I never know just what to write when I post thoughts on an old classic. I am sure some of you have never read it, so I’m wary of spoilers. And I’m sure some of you have read it several times, so I’m wary of being tedious and, given this was my first experience with it, naive. I had a devil of a time reviewing Middlemarch for example, until I realized that I didn’t need to “review” it. This is meant to memorialize a reading, not advance critical studies of George Eliot!

This is the story of a boy and girl, and indeed “Boy and Girl” is the title of the first section. The boy is Tom Tulliver, who is still a young adolescent when we first meet him. The girl is his little sister, Maggie Tulliver, whom we meet when she is still trying to sort out all of the impressions she’s getting of the world around her. I loved the first few sections when these two were young. Not because I loved their relationship — Eliot is not idealizing anything — but because their relationship was so clearly rendered. We learn that “the strongest need in poor Maggie’s nature” is “the need of being loved.” If she is wounded by her big brother, she will eventually capitulate in order to open up the flow of that love again. Tom, though, is fine withholding. He wants justice: “he would punish everybody who deserved it; why, he wouldn’t have minded being punished himself if he deserved it, but then, he never did deserve it.”
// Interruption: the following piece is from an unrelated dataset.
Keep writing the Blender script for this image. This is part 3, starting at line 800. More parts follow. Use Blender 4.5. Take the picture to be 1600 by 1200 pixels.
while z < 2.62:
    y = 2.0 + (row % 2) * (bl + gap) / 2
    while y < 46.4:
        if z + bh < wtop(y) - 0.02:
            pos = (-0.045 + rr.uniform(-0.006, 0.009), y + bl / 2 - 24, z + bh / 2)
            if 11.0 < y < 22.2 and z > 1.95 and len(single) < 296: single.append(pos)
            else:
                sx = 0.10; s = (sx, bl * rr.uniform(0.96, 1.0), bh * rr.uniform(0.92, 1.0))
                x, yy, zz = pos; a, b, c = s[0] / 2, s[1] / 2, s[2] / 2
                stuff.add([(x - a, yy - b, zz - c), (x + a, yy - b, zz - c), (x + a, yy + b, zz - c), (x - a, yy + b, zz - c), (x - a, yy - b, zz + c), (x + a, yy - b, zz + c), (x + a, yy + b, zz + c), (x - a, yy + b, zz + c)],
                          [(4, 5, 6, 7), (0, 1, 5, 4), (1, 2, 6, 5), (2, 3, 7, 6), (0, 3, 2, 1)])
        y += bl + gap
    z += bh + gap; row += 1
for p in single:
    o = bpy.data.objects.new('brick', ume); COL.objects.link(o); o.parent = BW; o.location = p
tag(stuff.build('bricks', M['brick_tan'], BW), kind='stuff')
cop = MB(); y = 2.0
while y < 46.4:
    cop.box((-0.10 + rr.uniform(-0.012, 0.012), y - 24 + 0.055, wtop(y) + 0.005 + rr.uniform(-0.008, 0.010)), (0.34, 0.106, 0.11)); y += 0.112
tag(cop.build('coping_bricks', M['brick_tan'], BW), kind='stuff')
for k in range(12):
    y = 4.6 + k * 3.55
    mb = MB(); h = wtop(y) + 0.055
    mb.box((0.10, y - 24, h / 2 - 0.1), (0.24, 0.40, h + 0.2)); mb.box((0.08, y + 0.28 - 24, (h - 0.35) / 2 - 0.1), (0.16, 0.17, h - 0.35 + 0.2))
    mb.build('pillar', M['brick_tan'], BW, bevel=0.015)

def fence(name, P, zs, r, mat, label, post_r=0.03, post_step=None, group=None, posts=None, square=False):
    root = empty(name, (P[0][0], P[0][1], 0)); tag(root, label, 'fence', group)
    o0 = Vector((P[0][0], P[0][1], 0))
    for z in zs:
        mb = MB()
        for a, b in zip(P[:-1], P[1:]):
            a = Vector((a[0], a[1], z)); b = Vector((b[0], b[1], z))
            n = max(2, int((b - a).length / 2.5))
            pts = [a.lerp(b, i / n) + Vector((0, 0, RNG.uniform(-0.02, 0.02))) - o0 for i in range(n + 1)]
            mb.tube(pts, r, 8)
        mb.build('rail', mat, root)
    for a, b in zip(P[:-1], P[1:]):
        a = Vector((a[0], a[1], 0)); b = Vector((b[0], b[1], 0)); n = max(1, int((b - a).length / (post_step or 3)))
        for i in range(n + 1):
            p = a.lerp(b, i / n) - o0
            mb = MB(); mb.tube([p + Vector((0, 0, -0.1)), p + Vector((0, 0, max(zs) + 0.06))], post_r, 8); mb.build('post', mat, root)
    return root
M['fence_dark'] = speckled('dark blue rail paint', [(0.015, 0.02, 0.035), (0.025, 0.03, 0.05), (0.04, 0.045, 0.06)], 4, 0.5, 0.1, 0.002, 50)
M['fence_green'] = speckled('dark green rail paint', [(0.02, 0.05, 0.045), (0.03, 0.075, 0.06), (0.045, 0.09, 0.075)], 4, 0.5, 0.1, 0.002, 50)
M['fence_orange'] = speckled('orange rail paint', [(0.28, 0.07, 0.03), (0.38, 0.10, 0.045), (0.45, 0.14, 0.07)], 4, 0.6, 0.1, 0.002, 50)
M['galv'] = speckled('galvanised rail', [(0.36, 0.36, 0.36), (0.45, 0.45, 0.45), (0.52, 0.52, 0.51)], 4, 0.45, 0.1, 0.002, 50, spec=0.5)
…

Tom, then, is a source of great pain for Maggie, who is always seeking to fortify their relationship. That relationship will be tested as they continue to grow up. Particularly, there is a bit of a family scandal. Their father falls on very hard times, essentially losing everything, due to his dispute with a man named Wakem. Wakem also has a young son, Philip, about Tom’s age, whom Maggie admires and pities and perhaps even loves. Philip for his part truly loves Maggie. Alas, Tom’s sense of justice and duty cause him to force Maggie to choose between him and Philip. We know what Maggie will do.

But that’s far from the end of the story! Years later, when things might just be getting settled, in walks another potential suitor for Maggie, one much more dashing than Philip, one that actually causes Maggie’s heart to flutter. Alas, this is Stephen Guest, a young man who is tacitly engaged to Maggie’s cousin, Lucy.

At first, even Stephen thinks his attraction to Maggie is just a momentary recognition of someone who is attractive:

Was it possible to quarrel with a creature who had such eyes — defying and deprecating, contradicting and clinging, imperious and beseeching — full of delicious opposites. To see such a creature subdued by love for one would be a lot worth having — to another man.

Before long, though, Stephen is ready to throw away his relationship with Lucy and force Maggie to throw away any potential relationship with Philip — which she isn’t really sure can happen anyway, since always in the background there’s Tom. Maggie’s struggles with what she should do are poignant, and Eliot does a fantastic job showing Maggie try to reason her way through this unreasonable situation:

There were moments in which a cruel selfishness seemed to be getting possession of her: why should not Lucy — why should not Philip suffer? She had had to suffer through many years of her life, and who had renounced anything for her? And when something like that fulness of existence — love, wealth, ease, refinement — all that her nature craved was brought within her reach, why was she to forego it, that another might have it — another, who perhaps needed it less?

I’m still thinking a lot about how the book proceeds and how it ends. I’m not entirely sure what to make of it all, but I’m excited by that fact; hopefully that means it will continue to cause me to think and wonder, much as Willa Cather’s O Pioneers! has continued to make me consider the questions its author put forward.

Next we will be reading Eliot’s third novel (and one much shorter than the rest), Silas Marner. I’m so excited!